How to Follow Your Nose
The practice of olfactory travel requires the same commitment as any other form of attentive exploration: the willingness to slow down, to notice, and to resist the temptation to prioritize the visual. Begin by standing still. Close your eyes. Breathe through your nose, slowly and deeply. Identify the dominant smell — traffic, cooking, vegetation, sea. Then listen for the secondary smells, the ones that emerge when the dominant layer is acknowledged and set aside: the soap from an open laundry, the wood polish from a furniture shop, the particular mineral smell of stone that has been warmed by the sun and is now cooling in the evening.
Walk slowly. Smell changes over short distances, and the olfactory map of a city is fine-grained — a bakery here, a flower shop there, a sewer grate releasing a blast of underground air, a garden whose jasmine can be smelled for an entire block. The nose is faster than the eye at detecting change — you will smell a new neighborhood before you see it — and this speed is one of the pleasures of olfactory travel. The nose is always slightly ahead of you, scouting the territory, reporting back.

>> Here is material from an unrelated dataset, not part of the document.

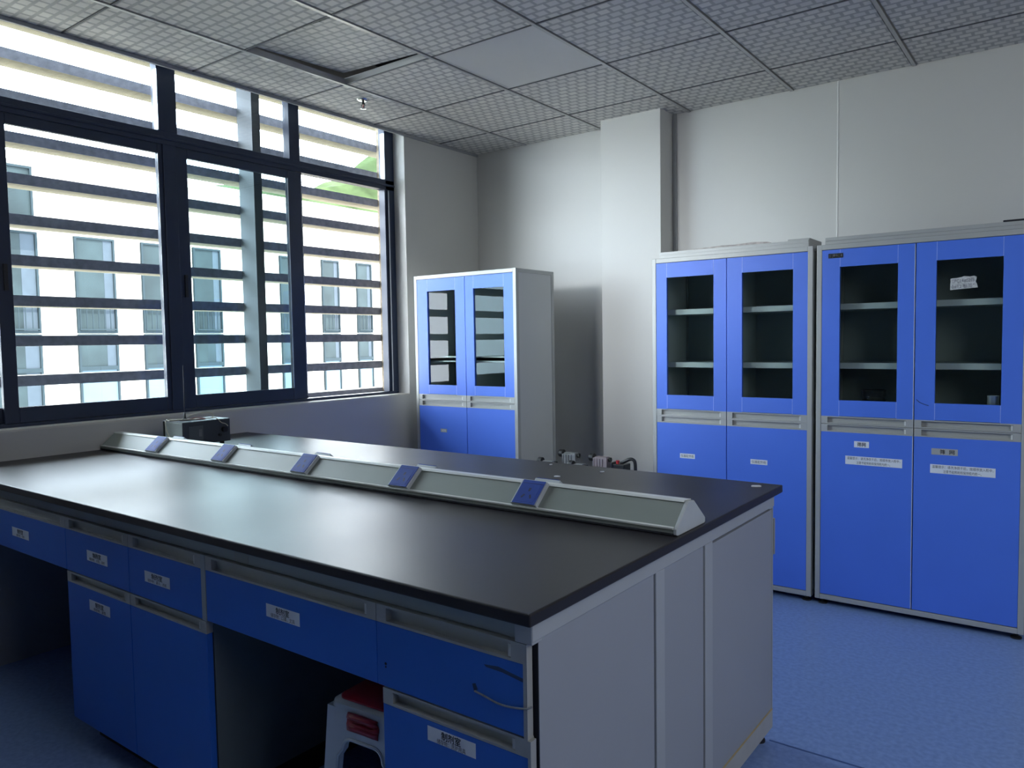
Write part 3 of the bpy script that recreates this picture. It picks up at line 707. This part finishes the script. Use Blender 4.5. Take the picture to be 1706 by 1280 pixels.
# ------------------------------------------------------------------ stool
def stool(cx, cy, rot):
    hz = .470
    st = thing('plastic_stool', 'white plastic stool with crimson red seat pushed under the bench', 'stool', (cx, cy, 0))
    R_ = Matrix.Translation((cx, cy, 0)) @ Matrix.Rotation(rot, 4, 'Z')
    ht, hb = .122, .147
    zt_ = hz - .018
    tilt = math.atan((hb - ht) / zt_)
    body = MB()
    for k in range(4):
        S = R_ @ Matrix.Rotation(k * PI / 2, 4, 'Z')
        def P(u, z, off=0): # on the sloping side, local x=u, y=-half(z)
            hlf = hb + (ht - hb) * z / zt_
            return S @ Vector((u, -hlf + off, z))
        def hw(z): return hb + (ht - hb) * z / zt_
        lw = .040
        # outline of the side : two legs and a bridge, with a round-topped opening
        pts = [(-hw(0), 0), (-hw(zt_) , zt_), (hw(zt_), zt_), (hw(0), 0), (hw(0) - lw, 0)]
        za = .385; wi = hw(za) - lw - .020
        pts += [(hw(.2) - lw, .2), (hw(.34) - lw - .006, .335)]
        for i in range(7):
            a = (i / 6) * PI / 2
            pts.append((wi - .03 + .03 * math.cos(a), .355 + .030 * math.sin(a)))
        for i in range(7):
            a = PI / 2 + (i / 6) * PI / 2
            pts.append((-wi + .03 + .03 * math.cos(a), .355 + .030 * math.sin(a)))
        pts += [(-hw(.34) + lw + .006, .335), (-hw(.2) + lw, .2), (-hw(0) + lw, 0)]
        n = len(pts); th = .012
        vs = [P(u, z) for u, z in pts] + [P(u * (1 - th / .15), z, th) for u, z in pts]
        fs = [list(range(n)), list(range(2 * n - 1, n - 1, -1))] + [(i, i + n, (i + 1) % n + n, (i + 1) % n) for i in range(n)]
        body.add(vs, fs)
        # raised lip round the opening
        lip = [P(u * 1.0, z, -.003) for u, z in pts[4:-0 or None]]
        body.tube([P(u, z, -.001) for u, z in pts[4:]], .0045, 6, smooth=0)
    # rounded-square top rim
    def rsq(h, r, n=7):
        out = []
        for q, (sx_, sy_) in enumerate(((1, 1), (-1, 1), (-1, -1), (1, -1))):
            for i in range(n):
                a = q * PI / 2 + i / (n - 1) * PI / 2
                out.append((sx_ * (h - r) + r * math.cos(a), sy_ * (h - r) + r * math.sin(a)))
        return out
    lay = [(ht + .0025, .032, zt_ - .035), (ht + .001, .032, zt_ - .004), (ht - .003, .030, zt_ + .010), (ht - .012, .028, hz - .002), (ht - .018, .026, hz - .002)]
    vs = []; fs = []; N = 28
    for h, r, z in lay: vs += [R_ @ Vector((x, y, z)) for x, y in rsq(h, r)]
    for k in range(len(lay) - 1):
        for i in range(N):
            j = (i + 1) % N; fs.append((k * N + i, k * N + j, (k + 1) * N + j, (k + 1) * N + i))
    fs.append([4 * N + i for i in range(N)]); body.add(vs, fs)
    body.build('stool_body', 'stool_white', st, smooth=True)
    vs = []; fs = []
    for h, r, z in [(ht - .016, .026, hz - .006), (ht - .017, .026, hz + .002), (ht - .022, .024, hz + .005), (ht - .06, .02, hz + .006)]: vs += [R_ @ Vector((x, y, z)) for x, y in rsq(h, r)]
    for k in range(3):
        for i in range(N):
            j = (i + 1) % N; fs.append((k * N + i, k * N + j, (k + 1) * N + j, (k + 1) * N + i))
    fs.append([3 * N + i for i in range(N)]); fs.append(list(range(N))[::-1])
    MB().add(vs, fs).build('seat', 'stool_red', st, smooth=True)
    for k in (0, 2):
        S = R_ @ Matrix.Rotation(k * PI / 2, 4, 'Z')
        hd = MB(); zc_ = .4285
        def Q(u, dz_, off):
            z = zc_ + dz_; hlf = hb + (ht - hb) * z / zt_
            return S @ Vector((u, -hlf - .0035 - off, z))
        rows = [(-.023, .0), (-.021, .004), (-.006, .005), (-.001, -.002), (.006, -.003), (.009, .007), (.019, .008), (.022, .002), (.023, 0)]
        vs = []; fs = []; nu = 9
        for dz_, off in rows:
            for i in range(nu):
                u = -.052 + .104 * i / (nu - 1)
                vs.append(Q(u * (1 - .06 * (dz_ > .018) - .03 * (dz_ < -.02)), dz_ + .002 * math.cos(u * 25), off * (1 if 0 < i < nu - 1 else .3)))
        for r_ in range(len(rows) - 1):
            for i in range(nu - 1): fs.append((r_ * nu + i, r_ * nu + i + 1, (r_ + 1) * nu + i + 1, (r_ + 1) * nu + i))
        hd.add(vs, fs); ho = hd.build('grip_plate', 'stool_red', st, smooth=True)
        sd = ho.modifiers.new('s', 'SOLIDIFY'); sd.thickness = .003
    return st
stool(2.428, -3.352, math.radians(4))

# ------------------------------------------------------------------ pump stand between the tall cabinets
PY = -.84
tb = thing('pump_stand', 'low grey stand for pumps mostly hidden behind the worktop', 'stand', (1.45, PY, 0))
MB().box(1.10, 1.80, PY - .13, PY + .075, .50, .52).build('stand_top', 'table_grey', tb)
for fx in (1.115, 1.785):
    for fy in (PY - .115, PY + .06): MB().box(fx - .012, fx + .012, fy - .012, fy + .012, 0, .5).build('leg', 'frame_steel', tb)
def pump(x, y, top, w_, label, body='pump_grey'):
    zb = .5205; h = top - zb
    o = thing('diaphragm_pump', label, 'pump', (x, y, zb), 'pumps on the stand behind the bench')
    b = MB().box(x - .02, x + w_, y - .035, y + .035, zb, zb + h * .55)
    b.box(x, x + w_, y - .030, y + .030, zb + h * .55, top - .006); b.box(x + .008, x + w_ - .008, y - .02, y + .02, top - .006, top)
    for i in range(4): b.box(x + .008 + i * (w_ - .02) / 4, x + .012 + i * (w_ - .02) / 4, y - .034, y + .034, zb + h * .55, top - .010)
    b.build('pump_body', body, o, bevel=.003)
    MB().cyl((y, top - .008), .0235, x - .034, x - .004, 'x', 20).cyl((y, top - .008), .017, x - .040, x - .034, 'x', 20).build('knob', 'black', o, bevel=.003)
    MB().cyl((y, top - .015), .014, x + w_, x + w_ + .012, 'x', 16).build('end_cap', 'dark_steel', o)
pump(1.205, PY - .055, .628, .085, 'small grey pump with black knob, leftmost of those peeking over the worktop', 'pump_grey')
pump(1.300, PY + .036, .672, .095, 'grey pump with a black knob standing highest behind the worktop')
pump(1.515, PY + .036, .664, .095, 'pinkish grey pump with black knob beside the black machine with a hooped handle', 'pump_pink')
pump(1.430, PY - .060, .626, .075, 'low grey pump in front of the pinkish grey pump')
vp = thing('vacuum_pump', 'black machine with hooped handle and red button beyond the worktop', 'pump', (1.72, PY, .5205))
MB().box(1.668, 1.748, PY - .04, PY + .04, .5205, .640).box(1.664, 1.676, PY - .045, PY + .045, .5205, .650).build('pump_body', 'black', vp, bevel=.004)
MB().tube([(1.695, PY, .634), (1.73, PY, .652), (1.765, PY, .669), (1.785, PY, .668), (1.797, PY, .652), (1.800, PY, .60), (1.800, PY, .53)], .0095, 12).build('carry_handle', 'black', vp, smooth=True)
MB().cyl((1.697, PY - .02), .008, .6402, .652, n=14).cyl((1.697, PY - .02), .0105, .652, .660, n=14).build('red_button', 'red', vp)

# ------------------------------------------------------------------ camera
cam_d = bpy.data.cameras.new('camera'); cam = bpy.data.objects.new('camera', cam_d); C.objects.link(cam)
cam_d.sensor_fit = 'HORIZONTAL'; cam_d.sensor_width = 36; cam_d.lens = 1268.77 / 1706 * 36; cam_d.clip_start = .05; cam_d.clip_end = 500
yaw, pit, rol = .6414, -.0568, -.0161
fw = Vector((-math.sin(yaw) * math.cos(pit), math.cos(yaw) * math.cos(pit), math.sin(pit)))
ri = Vector((math.cos(yaw), math.sin(yaw), 0)); up = ri.cross(fw)
ri2 = math.cos(rol) * ri + math.sin(rol) * up; up2 = -math.sin(rol) * ri + math.cos(rol) * up
mw = Matrix((ri2, up2, -fw)).transposed().to_4x4(); mw.translation = (3.8103, -4.6903, 1.3548)
cam.matrix_world = mw
bpy.context.scene.camera = cam

# ------------------------------------------------------------------ light
W = bpy.data.worlds.new('sky'); bpy.context.scene.world = W; W.use_nodes = True
bg = W.node_tree.nodes['Background']; bg.inputs[0].default_value = (.80, .90, 1.0, 1); bg.inputs[1].default_value = 28.0
sun = bpy.data.lights.new('sun', 'SUN'); sun.energy = 38; sun.angle = .01; sun.color = (1, .95, .86)
so = bpy.data.objects.new('sun', sun); C.objects.link(so)
so.rotation_euler = Vector((-.62, .25, -.75)).to_track_quat('-Z', 'Y').to_euler()
for nm, y0, y1 in (('window_portal', WY0, WY1),):
    pl = bpy.data.lights.new(nm, 'AREA'); pl.shape = 'RECTANGLE'; pl.size = y1 - y0; pl.size_y = 1.95; pl.energy = 1
    pl.cycles.is_portal = True
    po = bpy.data.objects.new(nm, pl); C.objects.link(po); po.location = (-.09, (y0 + y1) / 2, 1.97)
    po.rotation_euler = Matrix(((0, 0, -1), (1, 0, 0), (0, -1, 0))).to_euler()
# added fill light, standing for light from the unseen side of the room
la = bpy.data.lights.new('room_fill', 'AREA'); la.shape = 'RECTANGLE'; la.size = 1.6; la.size_y = 2.6; la.energy = 55; la.color = (.95, .97, 1)
lo = bpy.data.objects.new('room_fill', la); C.objects.link(lo); lo.location = (5.2, -3.3, 2.6)
lo.rotation_euler = Vector((-.45, .55, -.7)).to_track_quat('-Z', 'Y').to_euler()

lb = bpy.data.lights.new('column_fill', 'AREA'); lb.shape = 'RECTANGLE'; lb.size = .9; lb.size_y = .5; lb.energy = 5.5; lb.color = (.9, .96, 1); lb.spread = math.radians(28)  # added narrow fill light that brightens the column, no fitting there
lbo = bpy.data.objects.new('column_fill', lb); C.objects.link(lbo); lbo.location = (.55, -5.9, 2.5)
lbo.rotation_euler = (Vector((1.45, -.2, 1.55)) - Vector((.55, -5.9, 2.5))).to_track_quat('-Z', 'Y').to_euler()

sc = bpy.context.scene
sc.view_settings.view_transform = 'Standard'; sc.view_settings.look = 'None'; sc.view_settings.exposure = 0; sc.view_settings.gamma = 1
cy_ = sc.cycles
cy_.max_bounces = 12; cy_.diffuse_bounces = 6; cy_.glossy_bounces = 5; cy_.transparent_max_bounces = 16; cy_.transmission_bounces = 6
cy_.sample_clamp_indirect = 40; cy_.caustics_reflective = False; cy_.caustics_refractive = False; cy_.use_denoising = True; cy_.blur_glossy = .5
try: cy_.denoiser = 'OPENIMAGEDENOISE'; cy_.denoising_input_passes = 'RGB_ALBEDO_NORMAL'
except Exception: pass
for o in bpy.data.objects:
    if '_o' in o: del o['_o']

Pay attention to weather. Rain transforms a city's smell completely, releasing petrichor — the earthy, clean scent produced by rainwater activating oils in dry soil and stone — and suppressing the usual traffic and cooking smells. Heat amplifies everything. Cold mutes everything. The same street smells different at 8 a.m. and 8 p.m., in July and in January, in sunshine and in rain. The olfactory map is not static. It is a living document, redrawn daily by weather, season, and the rhythms of human activity.